Article 12 (Amendment and Changes to Terms)

The Company reserves the right to make amendments to the Terms (including, without limitation, The Individual Rules.).  In the event of any amendment to the Terms, the Company shall notify the content and effective date of such amendment in a manner specified by the Company before such effective date.  If the User uses the Service after such notified effective date, the User shall be deemed to have agreed to such amendment made to the Terms.

Article 13 (Treatment of Personal Information)

Treatment by the Company of the User’s personal information shall be subject to the provisions of Company’s privacy policy, which is separately prescribed by the Company, and the User hereby agrees to treatment by the Company of the User’s personal information pursuant to such privacy policy.

Article 14 (Notice)

Any inquiries with respect to the Service or other communications or notices from the Users to the Company, or the notices concerning any amendment to the Terms or other communications or notices from the Company to the User shall be made in accordance with the procedures specified by the Company. The Company shall consider the contact address registered at the time of application for the Service to be the valid contact address and shall send notices or communications to such contact address, which shall be deemed to have reached the User at the time of transmission.

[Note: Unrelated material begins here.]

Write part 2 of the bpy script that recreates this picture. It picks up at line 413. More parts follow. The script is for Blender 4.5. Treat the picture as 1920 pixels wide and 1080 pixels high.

Article 15 (Assignment of Terms)

  • The User shall not assign, transfer, grant security interests on or otherwise dispose of its status under the License Agreement or rights or obligations under the Terms without the prior written consent of the Company.
  • In cases where the Company assigns the business related to the provision of the Service to a third party by any means, such as through a business transfer or company split, the Company may, as a part of such assignment of business, assign to the third party assignee its status under the License Agreement, its rights and obligations under the Terms, and the registration information and other information relating to the User, and the User hereby agrees to such assignment in advance.

Article 16 (Governing Law and Jurisdiction)

  • The Terms shall be governed by the laws of Japan without regard to conflict of laws principles. The United Nations Convention on Contracts for the International Sale of Goods shall not apply to the Service.
  • Any and all disputes arising out of or in connection with the Terms shall be submitted to the exclusive jurisdiction of the Tokyo District Court in the first instance.